3D scene scripts>

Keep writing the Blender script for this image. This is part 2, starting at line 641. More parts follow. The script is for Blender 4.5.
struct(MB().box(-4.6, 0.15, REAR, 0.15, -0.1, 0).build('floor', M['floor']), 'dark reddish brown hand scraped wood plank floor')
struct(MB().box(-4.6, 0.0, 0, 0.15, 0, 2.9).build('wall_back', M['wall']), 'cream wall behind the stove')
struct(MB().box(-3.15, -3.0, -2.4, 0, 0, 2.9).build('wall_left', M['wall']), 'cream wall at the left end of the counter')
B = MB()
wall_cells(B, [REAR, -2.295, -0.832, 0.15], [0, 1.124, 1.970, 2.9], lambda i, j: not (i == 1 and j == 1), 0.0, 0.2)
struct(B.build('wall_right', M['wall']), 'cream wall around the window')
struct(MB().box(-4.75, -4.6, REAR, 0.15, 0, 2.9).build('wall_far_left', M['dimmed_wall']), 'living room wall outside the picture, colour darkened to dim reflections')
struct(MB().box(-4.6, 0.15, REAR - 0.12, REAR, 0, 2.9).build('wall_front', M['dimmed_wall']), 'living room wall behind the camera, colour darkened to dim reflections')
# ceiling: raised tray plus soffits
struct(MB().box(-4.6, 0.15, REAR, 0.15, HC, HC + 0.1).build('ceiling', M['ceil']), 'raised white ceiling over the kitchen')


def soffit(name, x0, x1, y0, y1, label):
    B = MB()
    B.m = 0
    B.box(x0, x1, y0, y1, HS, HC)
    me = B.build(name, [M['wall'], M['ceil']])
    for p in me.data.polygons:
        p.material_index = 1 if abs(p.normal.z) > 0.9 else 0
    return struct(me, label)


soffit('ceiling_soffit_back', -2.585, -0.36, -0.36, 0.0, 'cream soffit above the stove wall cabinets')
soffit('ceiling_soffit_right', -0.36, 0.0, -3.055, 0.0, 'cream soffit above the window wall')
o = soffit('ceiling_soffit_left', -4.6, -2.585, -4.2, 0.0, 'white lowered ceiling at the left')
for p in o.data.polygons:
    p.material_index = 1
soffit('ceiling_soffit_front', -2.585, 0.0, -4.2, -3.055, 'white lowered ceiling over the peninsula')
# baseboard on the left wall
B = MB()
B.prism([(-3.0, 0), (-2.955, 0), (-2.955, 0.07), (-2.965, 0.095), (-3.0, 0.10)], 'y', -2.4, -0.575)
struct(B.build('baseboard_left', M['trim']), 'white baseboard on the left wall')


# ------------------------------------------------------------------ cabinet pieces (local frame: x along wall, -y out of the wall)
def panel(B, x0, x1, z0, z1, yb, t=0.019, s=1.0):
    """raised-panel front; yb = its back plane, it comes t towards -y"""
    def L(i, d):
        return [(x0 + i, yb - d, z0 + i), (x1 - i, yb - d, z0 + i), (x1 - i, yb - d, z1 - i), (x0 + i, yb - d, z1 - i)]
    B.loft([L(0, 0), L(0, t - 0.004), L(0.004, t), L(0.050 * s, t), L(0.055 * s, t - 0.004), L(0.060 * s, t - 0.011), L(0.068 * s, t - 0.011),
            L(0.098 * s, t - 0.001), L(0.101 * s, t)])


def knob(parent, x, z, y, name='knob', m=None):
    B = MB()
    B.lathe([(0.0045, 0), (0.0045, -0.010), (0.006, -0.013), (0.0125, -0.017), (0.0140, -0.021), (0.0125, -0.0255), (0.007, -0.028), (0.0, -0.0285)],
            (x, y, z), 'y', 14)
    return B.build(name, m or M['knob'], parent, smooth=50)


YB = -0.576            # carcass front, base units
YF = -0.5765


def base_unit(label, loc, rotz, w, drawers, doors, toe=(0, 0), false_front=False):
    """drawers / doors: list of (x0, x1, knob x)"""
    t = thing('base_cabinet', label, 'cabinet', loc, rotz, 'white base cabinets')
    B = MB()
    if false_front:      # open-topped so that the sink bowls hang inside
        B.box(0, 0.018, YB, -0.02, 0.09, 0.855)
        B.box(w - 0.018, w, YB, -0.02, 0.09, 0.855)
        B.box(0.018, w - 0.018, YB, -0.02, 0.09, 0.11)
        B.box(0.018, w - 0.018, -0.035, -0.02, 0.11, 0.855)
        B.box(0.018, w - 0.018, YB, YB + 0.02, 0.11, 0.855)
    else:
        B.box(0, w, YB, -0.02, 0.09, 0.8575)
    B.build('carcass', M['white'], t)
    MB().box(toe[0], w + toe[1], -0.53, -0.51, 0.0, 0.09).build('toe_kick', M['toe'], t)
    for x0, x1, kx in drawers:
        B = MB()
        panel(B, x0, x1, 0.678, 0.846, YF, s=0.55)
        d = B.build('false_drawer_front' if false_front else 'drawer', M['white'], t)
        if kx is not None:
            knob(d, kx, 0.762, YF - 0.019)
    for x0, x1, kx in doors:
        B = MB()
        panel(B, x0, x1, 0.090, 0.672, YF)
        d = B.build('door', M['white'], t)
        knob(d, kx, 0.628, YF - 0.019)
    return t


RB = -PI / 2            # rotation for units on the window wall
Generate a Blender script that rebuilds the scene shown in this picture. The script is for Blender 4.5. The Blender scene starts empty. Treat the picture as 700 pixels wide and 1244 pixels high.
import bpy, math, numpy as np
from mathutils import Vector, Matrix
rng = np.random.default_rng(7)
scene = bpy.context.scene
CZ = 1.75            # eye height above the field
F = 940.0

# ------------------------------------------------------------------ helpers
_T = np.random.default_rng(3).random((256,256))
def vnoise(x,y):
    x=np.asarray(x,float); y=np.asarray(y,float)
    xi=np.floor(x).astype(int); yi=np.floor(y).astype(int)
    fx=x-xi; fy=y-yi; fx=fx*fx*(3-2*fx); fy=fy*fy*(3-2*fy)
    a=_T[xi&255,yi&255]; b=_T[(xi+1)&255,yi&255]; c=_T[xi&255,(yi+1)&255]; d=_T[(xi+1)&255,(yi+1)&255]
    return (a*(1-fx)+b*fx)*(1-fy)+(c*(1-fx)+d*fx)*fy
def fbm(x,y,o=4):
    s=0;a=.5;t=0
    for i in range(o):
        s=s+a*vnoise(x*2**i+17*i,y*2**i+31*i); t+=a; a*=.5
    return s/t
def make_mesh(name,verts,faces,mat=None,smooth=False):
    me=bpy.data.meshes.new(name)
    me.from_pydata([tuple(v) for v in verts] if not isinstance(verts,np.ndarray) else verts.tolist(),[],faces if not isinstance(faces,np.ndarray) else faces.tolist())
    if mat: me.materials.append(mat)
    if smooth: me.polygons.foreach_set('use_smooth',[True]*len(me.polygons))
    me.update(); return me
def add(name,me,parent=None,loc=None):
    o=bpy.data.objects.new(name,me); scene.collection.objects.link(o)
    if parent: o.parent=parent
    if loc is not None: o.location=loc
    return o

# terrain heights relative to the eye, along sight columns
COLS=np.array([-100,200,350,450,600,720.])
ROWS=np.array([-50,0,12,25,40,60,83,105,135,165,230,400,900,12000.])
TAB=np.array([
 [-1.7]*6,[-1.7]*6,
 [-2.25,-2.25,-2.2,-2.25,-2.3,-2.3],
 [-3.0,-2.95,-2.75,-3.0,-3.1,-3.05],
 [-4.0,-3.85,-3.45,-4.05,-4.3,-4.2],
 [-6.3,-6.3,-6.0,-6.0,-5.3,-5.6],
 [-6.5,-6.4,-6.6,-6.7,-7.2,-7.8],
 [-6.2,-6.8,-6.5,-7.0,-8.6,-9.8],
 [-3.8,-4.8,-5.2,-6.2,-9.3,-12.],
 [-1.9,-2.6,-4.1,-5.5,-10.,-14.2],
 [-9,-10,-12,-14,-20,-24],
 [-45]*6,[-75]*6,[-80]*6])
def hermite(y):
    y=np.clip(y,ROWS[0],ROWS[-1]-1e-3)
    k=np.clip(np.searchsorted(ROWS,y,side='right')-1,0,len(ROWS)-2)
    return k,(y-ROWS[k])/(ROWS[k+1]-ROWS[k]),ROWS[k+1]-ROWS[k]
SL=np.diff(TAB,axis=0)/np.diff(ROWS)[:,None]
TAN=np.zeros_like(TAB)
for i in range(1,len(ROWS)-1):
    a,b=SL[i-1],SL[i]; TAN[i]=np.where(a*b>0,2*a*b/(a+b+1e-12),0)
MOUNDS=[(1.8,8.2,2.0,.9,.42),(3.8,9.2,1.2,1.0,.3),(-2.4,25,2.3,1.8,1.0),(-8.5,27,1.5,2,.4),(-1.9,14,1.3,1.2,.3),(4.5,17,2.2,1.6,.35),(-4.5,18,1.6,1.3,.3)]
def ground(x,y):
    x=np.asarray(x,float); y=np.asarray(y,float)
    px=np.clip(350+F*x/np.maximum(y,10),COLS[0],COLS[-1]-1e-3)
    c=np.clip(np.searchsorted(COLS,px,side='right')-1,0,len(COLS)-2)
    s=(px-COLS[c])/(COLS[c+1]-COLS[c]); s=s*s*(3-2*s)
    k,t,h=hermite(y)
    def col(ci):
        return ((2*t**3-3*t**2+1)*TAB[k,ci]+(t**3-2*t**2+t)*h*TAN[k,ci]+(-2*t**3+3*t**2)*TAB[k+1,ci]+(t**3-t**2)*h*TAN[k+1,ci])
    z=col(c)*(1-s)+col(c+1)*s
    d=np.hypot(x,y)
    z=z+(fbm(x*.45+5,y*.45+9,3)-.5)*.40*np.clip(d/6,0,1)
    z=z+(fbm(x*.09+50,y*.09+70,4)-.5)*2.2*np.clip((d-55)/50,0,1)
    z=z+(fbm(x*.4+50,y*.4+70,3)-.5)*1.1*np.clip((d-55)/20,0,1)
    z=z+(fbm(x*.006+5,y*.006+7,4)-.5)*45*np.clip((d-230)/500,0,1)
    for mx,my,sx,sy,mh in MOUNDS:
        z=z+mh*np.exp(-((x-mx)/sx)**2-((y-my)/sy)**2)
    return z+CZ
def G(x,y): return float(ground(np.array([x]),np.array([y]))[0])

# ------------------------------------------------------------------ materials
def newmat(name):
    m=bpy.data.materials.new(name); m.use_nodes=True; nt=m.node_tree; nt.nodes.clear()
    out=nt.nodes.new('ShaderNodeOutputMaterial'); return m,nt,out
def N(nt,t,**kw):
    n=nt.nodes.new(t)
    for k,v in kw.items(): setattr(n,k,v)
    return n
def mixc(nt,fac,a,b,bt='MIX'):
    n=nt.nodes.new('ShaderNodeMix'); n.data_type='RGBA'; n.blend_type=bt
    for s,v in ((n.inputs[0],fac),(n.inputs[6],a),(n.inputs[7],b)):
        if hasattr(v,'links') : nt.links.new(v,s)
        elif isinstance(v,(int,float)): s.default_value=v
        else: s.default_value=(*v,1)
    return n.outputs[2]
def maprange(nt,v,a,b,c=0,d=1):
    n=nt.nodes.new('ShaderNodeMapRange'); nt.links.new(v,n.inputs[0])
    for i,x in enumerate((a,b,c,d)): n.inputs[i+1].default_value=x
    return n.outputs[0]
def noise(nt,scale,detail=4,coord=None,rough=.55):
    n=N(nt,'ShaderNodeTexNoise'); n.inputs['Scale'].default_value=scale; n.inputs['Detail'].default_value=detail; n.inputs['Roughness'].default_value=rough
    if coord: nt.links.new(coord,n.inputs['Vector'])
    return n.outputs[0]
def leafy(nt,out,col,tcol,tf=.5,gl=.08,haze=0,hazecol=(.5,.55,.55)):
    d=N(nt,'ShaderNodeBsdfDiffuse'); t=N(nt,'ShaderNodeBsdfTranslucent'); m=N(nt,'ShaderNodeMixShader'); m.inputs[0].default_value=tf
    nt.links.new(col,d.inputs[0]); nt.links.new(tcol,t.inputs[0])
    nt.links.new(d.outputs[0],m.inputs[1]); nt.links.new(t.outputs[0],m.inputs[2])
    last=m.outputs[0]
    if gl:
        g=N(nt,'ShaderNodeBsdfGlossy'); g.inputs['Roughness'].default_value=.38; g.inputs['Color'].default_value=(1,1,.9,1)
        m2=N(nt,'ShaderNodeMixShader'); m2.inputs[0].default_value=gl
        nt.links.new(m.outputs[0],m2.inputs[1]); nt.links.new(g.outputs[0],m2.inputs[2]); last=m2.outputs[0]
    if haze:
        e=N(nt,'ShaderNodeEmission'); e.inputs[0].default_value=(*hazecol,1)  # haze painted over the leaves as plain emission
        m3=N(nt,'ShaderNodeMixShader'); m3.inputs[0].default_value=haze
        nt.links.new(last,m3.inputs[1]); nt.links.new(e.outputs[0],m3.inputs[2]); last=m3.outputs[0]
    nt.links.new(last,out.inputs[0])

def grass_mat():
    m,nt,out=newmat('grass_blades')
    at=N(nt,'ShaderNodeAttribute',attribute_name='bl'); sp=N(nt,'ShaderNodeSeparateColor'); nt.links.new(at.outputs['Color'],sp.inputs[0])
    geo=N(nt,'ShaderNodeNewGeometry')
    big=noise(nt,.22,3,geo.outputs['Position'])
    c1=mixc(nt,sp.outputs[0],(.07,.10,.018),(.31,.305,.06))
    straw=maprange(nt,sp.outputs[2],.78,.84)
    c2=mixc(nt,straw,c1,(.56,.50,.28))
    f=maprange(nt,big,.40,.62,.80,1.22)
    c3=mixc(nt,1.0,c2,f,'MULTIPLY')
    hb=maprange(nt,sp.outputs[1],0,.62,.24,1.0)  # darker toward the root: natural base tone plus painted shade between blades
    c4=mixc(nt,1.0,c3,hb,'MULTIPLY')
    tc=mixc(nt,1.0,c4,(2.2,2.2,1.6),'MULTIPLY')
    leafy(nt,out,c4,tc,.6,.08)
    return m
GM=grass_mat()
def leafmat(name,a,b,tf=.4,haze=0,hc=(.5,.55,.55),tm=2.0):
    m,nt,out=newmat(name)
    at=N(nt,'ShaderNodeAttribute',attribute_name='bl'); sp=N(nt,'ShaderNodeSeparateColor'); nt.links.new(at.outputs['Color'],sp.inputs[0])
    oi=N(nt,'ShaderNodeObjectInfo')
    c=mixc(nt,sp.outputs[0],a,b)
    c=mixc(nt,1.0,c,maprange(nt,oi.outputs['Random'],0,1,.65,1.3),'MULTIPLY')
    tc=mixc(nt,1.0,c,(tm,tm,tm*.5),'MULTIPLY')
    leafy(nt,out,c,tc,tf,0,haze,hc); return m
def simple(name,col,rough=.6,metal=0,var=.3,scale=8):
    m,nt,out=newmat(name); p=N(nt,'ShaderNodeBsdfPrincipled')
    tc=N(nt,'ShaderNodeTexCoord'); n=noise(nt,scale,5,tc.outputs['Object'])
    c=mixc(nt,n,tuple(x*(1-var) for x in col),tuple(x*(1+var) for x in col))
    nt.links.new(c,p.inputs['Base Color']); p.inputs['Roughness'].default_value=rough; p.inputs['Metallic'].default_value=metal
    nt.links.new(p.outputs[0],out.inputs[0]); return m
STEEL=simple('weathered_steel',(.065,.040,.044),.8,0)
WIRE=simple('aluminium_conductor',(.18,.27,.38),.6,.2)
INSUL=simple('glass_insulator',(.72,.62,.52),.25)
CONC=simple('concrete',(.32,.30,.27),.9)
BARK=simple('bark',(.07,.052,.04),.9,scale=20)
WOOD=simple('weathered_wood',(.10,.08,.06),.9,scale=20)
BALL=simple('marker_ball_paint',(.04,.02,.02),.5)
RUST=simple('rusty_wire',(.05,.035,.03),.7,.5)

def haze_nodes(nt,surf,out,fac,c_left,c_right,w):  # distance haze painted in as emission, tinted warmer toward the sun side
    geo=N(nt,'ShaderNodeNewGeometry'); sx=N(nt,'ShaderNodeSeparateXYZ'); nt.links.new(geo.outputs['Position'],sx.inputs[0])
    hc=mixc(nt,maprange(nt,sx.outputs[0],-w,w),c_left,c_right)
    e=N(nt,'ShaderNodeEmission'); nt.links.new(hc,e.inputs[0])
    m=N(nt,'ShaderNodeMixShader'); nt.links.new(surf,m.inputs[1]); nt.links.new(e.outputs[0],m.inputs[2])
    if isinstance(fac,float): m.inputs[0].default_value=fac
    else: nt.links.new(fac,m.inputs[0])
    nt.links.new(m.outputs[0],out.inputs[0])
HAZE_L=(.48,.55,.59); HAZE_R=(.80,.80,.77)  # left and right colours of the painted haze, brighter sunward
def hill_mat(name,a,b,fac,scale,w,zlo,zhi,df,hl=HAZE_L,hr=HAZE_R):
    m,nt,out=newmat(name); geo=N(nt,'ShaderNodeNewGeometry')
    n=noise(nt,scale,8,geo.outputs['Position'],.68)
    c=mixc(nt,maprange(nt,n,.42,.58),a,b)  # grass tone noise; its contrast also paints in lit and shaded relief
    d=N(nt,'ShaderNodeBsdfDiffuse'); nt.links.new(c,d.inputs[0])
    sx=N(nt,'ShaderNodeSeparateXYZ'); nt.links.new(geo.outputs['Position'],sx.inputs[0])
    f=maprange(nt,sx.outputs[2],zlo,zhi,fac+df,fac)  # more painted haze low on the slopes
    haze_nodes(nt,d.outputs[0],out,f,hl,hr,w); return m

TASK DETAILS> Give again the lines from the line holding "d=N(nt,'ShaderNodeBsdfDiffuse'); nt.links.new(c,d.inputs[0])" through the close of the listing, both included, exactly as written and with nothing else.

SOLUTION FOR THIS EXERCISE>
    d=N(nt,'ShaderNodeBsdfDiffuse'); nt.links.new(c,d.inputs[0])
    sx=N(nt,'ShaderNodeSeparateXYZ'); nt.links.new(geo.outputs['Position'],sx.inputs[0])
    f=maprange(nt,sx.outputs[2],zlo,zhi,fac+df,fac)  # more painted haze low on the slopes
    haze_nodes(nt,d.outputs[0],out,f,hl,hr,w); return m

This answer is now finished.